Mais pour en avoir le cœur net, Off Investigation vient de questionner un autre service de l’Etat à savoir la préfecture d’Occitanie. Voici sa réponse : « Pour le projet d’autoroute Toulouse-Castres, le schéma régional des carrières fait bien référence à un besoin de 2,6 millions de tonnes sur deux ans, en se basant sur les éléments du dossier de déclaration d’utilité publique… Le schéma prévoit une répartition de la production de granulats pour ce chantier sur deux bassins : 650 000 t/an pour le bassin de Toulouse, 650 000 t/an pour le bassin d’Autan », nous précise bien son service de presse .

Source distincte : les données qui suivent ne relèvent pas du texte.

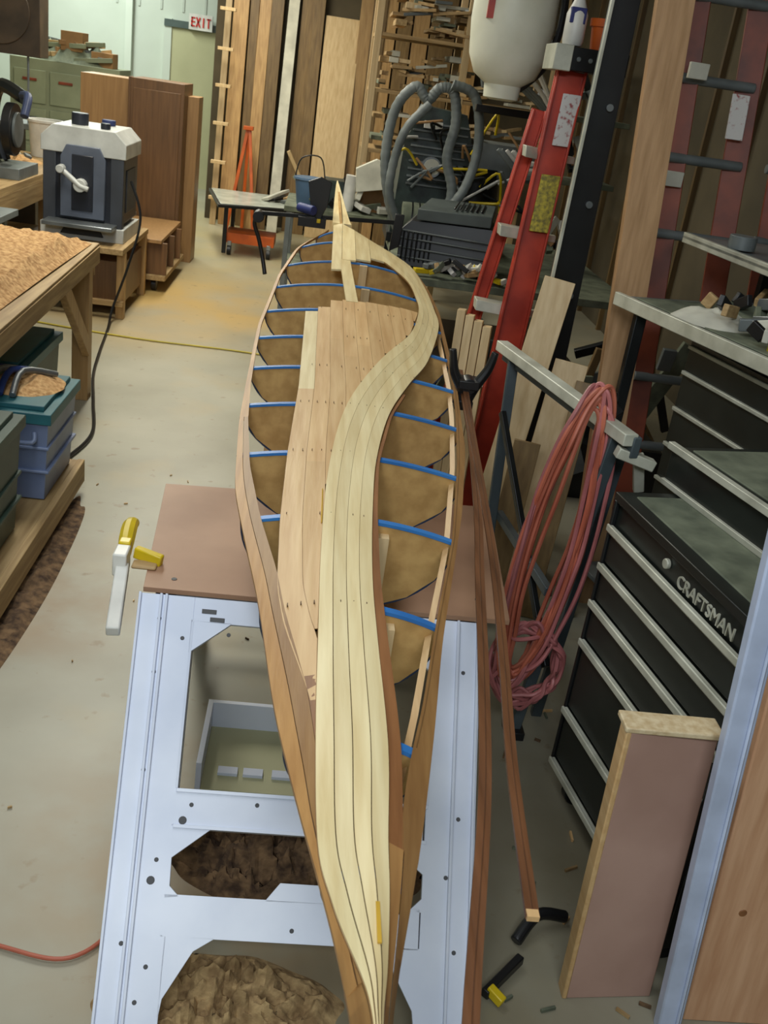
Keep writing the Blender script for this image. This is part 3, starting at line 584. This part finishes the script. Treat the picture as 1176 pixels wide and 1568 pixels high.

L’Etat risque une procédure au pénal pour délit de favoritisme
Contacté par Off Investigation, Atosca ne répond pas précisément concernant les granulats et explique « les remblais sont majoritairement fabriqués avec des matériaux extraits sur le site même des travaux, limitant ainsi les achats de matériaux en carrière. »
« A partir où ce coût n’aurait pas été pris en compte dans la réponses des soumissionnaires à l’appel d’offre, cela constituerait une dissociation de procédure formellement interdite par le code des marchés publics », explique Christine Arrighi. « Si on trompe, on fait croire qu’il n’y a pas d’excavation et de transports, cela fausse la concurrence. Cela s’appelle du saucissonnage de marchés publiques », conclue-t-telle. Relancée au sujet du recours aux 2,6 millions de tonnes de granulats, la société Atosca n’a pas donné suite à nos dernières sollicitations.
Le 13 janvier 2025, les opposants à l’A69 ont demandé dans le cadre d’une procédure en référé la suspension des travaux de construction de l’autoroute, en attendant le jugement qui aurait déjà dû intervenir en décembre et sera rendu d’ici fin février. Mais au-delà d’une procédure auprès du tribunal administratif, Atosca risque désormais une procédure judiciaire de la part de ses concurrents, et l’Etat une procédure au pénal pour délit de favoritisme.